We can test that by negating the result of the comparison, which will reverse the order if the theory holds true.

foo.sort { |i, j| -(i <=> j) } # => ["z", "x", "b", "a"]
foo.sort { |i, j| -(j <=> i) } # => ["a", "b", "x", "z"]

By negating the result of the comparisons the order does reverse. But, for clarity in code, just reverse the order of the variables.

That all said, using sort, or its destructive sibling sort!, isn't always the fastest way to sort complex objects. Simple objects, like strings and characters, and numerics, sort extremely quickly because their classes implement the necessary methods to perform <=> tests quickly.

Some of the answers and comments mention sort_by, so let's go there.

Complex objects don't usually sort correctly, so we end up using getters/accessors to retrieve some value we want to compare against, and that action has a cost in CPU time. sort repeatedly compares the values so that retrieval would occur repeatedly, and add up as wasted time when sorting wasn't happening.

To fix that, a smart guy named Randall Schwartz, who's a major player in the Perl world, started using an algorithm that precomputes once the value to be used to sort; That algorithm is commonly called a Schwartzian Transform as a result. That value, and the actual object, are bundled together in a small sub-array, and then sorted. Because the sort occurs against the pre-computed value, it, and its associated object, are moved around in the ordering, until the sort completes. At that point, the actual objects are retrieved and returned as the result of the method. Ruby implements that type of sort using sort_by.

sort_by doesn't use <=> externally, so you can sort by simply telling it how to get at the value you want to compare against:

class Foo
  attr_reader :i, :c
  def initialize(i, c)
    @i = i
    @c = c
  end
end

Here's the array of objects. Note that they are in the order they were created, but not sorted:

foo = [[1,  'z'], [26, 'a'], [2,  'x'], [25, 'b'] ].map { |i, c| Foo.new(i, c) }
# => [#<Foo:0x007f97d1061d80 @c="z", @i=1>,
#     #<Foo:0x007f97d1061d58 @c="a", @i=26>,
#     #<Foo:0x007f97d1061d30 @c="x", @i=2>,
#     #<Foo:0x007f97d1061ce0 @c="b", @i=25>]

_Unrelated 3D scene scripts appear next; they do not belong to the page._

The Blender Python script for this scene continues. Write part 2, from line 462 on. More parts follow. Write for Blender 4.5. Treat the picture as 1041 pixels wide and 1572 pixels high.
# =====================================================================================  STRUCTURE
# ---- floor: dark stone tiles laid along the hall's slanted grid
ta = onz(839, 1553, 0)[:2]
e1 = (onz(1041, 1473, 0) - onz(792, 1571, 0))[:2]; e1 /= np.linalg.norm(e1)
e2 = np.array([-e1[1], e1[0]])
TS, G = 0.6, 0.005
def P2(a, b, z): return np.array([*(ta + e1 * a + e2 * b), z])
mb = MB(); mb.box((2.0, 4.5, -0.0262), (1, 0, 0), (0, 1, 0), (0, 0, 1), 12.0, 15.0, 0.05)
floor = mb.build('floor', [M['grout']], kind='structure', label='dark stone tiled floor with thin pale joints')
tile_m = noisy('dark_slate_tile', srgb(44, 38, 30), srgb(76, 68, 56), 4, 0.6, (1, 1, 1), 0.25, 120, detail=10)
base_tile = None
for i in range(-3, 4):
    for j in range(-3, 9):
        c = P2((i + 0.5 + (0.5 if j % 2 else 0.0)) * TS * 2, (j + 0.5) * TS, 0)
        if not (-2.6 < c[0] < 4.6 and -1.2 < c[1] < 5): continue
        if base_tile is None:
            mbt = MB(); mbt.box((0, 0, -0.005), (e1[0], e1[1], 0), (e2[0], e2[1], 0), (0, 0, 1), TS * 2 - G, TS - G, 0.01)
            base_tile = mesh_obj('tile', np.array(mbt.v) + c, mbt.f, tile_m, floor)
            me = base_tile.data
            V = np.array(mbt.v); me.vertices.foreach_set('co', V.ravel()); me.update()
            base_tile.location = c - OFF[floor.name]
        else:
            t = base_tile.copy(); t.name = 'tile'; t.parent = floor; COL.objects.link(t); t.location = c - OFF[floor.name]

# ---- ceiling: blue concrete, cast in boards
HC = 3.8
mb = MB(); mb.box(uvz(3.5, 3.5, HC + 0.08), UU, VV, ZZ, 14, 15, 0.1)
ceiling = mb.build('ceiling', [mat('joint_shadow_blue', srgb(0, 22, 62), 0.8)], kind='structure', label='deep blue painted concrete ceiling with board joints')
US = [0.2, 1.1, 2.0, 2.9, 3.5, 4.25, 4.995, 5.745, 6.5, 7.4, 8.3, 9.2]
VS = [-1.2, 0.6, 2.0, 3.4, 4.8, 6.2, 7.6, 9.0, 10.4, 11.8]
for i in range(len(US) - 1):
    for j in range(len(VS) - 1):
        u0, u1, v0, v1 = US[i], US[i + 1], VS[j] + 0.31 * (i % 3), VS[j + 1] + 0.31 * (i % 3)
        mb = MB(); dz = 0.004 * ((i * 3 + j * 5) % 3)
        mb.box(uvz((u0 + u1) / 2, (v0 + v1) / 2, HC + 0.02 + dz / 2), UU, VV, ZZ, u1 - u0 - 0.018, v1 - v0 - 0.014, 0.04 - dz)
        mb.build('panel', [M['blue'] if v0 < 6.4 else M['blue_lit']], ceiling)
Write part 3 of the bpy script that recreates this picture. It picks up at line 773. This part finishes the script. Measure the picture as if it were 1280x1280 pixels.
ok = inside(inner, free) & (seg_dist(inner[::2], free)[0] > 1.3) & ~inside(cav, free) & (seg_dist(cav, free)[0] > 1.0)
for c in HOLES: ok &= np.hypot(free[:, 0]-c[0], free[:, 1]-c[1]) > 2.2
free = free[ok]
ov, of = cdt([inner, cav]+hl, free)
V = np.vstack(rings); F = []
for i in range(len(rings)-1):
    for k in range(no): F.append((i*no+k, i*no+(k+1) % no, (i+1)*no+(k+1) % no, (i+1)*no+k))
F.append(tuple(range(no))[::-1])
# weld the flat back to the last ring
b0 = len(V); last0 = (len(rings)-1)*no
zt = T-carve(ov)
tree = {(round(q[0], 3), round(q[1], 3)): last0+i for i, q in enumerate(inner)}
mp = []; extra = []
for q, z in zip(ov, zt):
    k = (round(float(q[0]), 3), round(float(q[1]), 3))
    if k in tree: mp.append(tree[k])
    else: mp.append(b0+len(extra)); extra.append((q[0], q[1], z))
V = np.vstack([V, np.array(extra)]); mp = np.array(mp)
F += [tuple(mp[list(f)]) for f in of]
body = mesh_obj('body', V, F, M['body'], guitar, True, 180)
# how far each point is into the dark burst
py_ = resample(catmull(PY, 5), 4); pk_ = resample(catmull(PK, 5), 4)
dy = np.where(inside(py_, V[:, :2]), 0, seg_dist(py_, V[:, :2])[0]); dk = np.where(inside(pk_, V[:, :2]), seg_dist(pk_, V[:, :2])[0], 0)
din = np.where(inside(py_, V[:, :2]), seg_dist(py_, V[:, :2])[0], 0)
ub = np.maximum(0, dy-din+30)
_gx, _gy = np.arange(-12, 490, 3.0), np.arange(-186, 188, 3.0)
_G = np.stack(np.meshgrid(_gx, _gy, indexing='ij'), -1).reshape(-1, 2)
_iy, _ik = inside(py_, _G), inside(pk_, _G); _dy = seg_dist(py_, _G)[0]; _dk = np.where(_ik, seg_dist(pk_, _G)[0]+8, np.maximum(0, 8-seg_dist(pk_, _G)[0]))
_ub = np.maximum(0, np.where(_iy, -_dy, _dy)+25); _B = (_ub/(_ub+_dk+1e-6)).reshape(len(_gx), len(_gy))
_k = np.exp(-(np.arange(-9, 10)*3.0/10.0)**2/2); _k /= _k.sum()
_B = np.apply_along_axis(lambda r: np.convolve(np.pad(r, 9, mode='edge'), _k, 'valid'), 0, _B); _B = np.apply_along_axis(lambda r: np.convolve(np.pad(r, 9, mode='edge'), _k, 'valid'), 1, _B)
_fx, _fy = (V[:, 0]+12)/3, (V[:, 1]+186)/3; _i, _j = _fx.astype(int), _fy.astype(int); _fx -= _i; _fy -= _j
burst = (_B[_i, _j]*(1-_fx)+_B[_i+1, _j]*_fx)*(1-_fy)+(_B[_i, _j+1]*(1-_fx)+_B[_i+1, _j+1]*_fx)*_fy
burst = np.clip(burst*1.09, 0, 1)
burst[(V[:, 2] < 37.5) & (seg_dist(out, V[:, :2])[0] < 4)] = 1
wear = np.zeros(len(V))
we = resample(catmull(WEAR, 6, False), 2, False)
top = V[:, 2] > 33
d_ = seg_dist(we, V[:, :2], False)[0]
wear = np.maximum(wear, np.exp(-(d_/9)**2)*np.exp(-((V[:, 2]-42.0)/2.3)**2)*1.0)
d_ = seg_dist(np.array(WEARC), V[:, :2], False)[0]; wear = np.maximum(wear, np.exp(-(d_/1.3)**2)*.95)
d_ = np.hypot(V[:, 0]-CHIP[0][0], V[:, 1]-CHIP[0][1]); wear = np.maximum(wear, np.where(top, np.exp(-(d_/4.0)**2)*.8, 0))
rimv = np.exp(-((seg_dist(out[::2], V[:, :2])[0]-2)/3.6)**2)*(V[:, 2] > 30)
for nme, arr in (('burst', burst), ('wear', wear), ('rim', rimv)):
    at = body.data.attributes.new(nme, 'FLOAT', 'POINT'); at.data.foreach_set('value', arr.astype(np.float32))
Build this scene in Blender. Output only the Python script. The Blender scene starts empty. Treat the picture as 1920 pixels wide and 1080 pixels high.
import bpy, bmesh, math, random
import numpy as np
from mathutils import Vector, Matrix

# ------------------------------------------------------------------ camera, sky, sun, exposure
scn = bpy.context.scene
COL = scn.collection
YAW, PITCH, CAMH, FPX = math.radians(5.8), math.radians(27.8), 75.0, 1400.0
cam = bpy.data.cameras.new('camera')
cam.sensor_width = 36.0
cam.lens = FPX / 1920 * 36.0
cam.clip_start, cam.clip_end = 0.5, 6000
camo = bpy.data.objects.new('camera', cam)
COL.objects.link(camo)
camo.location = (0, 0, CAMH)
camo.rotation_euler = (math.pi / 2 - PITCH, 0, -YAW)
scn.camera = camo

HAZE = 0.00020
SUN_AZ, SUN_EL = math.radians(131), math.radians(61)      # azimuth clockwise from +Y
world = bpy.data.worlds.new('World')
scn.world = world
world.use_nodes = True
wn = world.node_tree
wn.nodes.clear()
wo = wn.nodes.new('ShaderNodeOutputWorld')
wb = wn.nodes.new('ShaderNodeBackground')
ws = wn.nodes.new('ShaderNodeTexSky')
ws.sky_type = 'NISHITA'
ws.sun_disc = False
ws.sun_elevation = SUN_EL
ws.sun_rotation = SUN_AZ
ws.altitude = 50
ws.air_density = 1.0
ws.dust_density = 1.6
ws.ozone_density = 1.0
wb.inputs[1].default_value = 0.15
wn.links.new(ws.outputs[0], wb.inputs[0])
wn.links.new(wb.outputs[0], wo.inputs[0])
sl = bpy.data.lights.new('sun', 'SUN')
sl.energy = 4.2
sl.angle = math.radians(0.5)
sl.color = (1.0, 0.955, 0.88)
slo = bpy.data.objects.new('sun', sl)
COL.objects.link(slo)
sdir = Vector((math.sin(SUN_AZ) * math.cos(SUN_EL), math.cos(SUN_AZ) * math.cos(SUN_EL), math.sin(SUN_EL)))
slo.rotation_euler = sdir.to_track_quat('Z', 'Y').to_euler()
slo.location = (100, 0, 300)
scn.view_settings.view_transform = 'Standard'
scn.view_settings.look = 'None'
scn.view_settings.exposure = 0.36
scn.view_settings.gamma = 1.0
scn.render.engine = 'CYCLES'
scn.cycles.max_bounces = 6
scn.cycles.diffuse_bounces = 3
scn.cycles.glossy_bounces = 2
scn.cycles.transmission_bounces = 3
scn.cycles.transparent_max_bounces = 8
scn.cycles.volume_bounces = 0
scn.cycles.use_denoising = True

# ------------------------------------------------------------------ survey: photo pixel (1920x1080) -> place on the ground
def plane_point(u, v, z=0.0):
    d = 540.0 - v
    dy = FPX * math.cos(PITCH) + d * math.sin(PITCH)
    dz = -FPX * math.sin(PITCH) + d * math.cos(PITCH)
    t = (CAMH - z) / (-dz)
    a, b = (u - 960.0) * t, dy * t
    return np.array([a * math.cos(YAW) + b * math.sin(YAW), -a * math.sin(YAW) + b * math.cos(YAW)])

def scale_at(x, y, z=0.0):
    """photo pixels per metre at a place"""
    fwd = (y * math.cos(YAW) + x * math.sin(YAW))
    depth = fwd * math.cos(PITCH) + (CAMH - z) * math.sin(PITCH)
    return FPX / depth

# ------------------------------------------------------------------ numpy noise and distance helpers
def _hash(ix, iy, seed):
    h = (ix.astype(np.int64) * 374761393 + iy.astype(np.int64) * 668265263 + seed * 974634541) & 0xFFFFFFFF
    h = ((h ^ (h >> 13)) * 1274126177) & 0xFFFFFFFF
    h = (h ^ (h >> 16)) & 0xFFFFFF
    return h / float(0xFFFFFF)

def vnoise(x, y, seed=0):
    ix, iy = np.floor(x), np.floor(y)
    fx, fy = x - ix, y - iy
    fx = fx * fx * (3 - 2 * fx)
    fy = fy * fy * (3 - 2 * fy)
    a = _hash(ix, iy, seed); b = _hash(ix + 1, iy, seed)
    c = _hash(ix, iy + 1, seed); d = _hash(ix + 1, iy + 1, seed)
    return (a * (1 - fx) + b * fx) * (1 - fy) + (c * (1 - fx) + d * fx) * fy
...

Sorting them by the integer value:

foo.sort_by{ |f| f.i } 
# => [#<Foo:0x007f97d1061d80 @c="z", @i=1>,
#     #<Foo:0x007f97d1061d30 @c="x", @i=2>,
#     #<Foo:0x007f97d1061ce0 @c="b", @i=25>,
#     #<Foo:0x007f97d1061d58 @c="a", @i=26>]

Sorting them by the character value:

foo.sort_by{ |f| f.c } 
# => [#<Foo:0x007f97d1061d58 @c="a", @i=26>,
#     #<Foo:0x007f97d1061ce0 @c="b", @i=25>,
#     #<Foo:0x007f97d1061d30 @c="x", @i=2>,
#     #<Foo:0x007f97d1061d80 @c="z", @i=1>]

sort_by doesn't respond as well to using a negated value as sort and <=>, so, based on some benchmarks done a while back on Stack Overflow, we know that using reverse on the resulting value is the fastest way to switch the order from ascending to descending:

foo.sort_by{ |f| f.i }.reverse
# => [#<Foo:0x007f97d1061d58 @c="a", @i=26>,
#     #<Foo:0x007f97d1061ce0 @c="b", @i=25>,
#     #<Foo:0x007f97d1061d30 @c="x", @i=2>,
#     #<Foo:0x007f97d1061d80 @c="z", @i=1>]

foo.sort_by{ |f| f.c }.reverse 
# => [#<Foo:0x007f97d1061d80 @c="z", @i=1>,
#     #<Foo:0x007f97d1061d30 @c="x", @i=2>,
#     #<Foo:0x007f97d1061ce0 @c="b", @i=25>,
#     #<Foo:0x007f97d1061d58 @c="a", @i=26>]

They're somewhat interchangable, but you have to remember that sort_by does have overhead, which is apparent when you compare its times against sort times when running against simple objects. Use the right method at the right time and you can see dramatic speed-ups.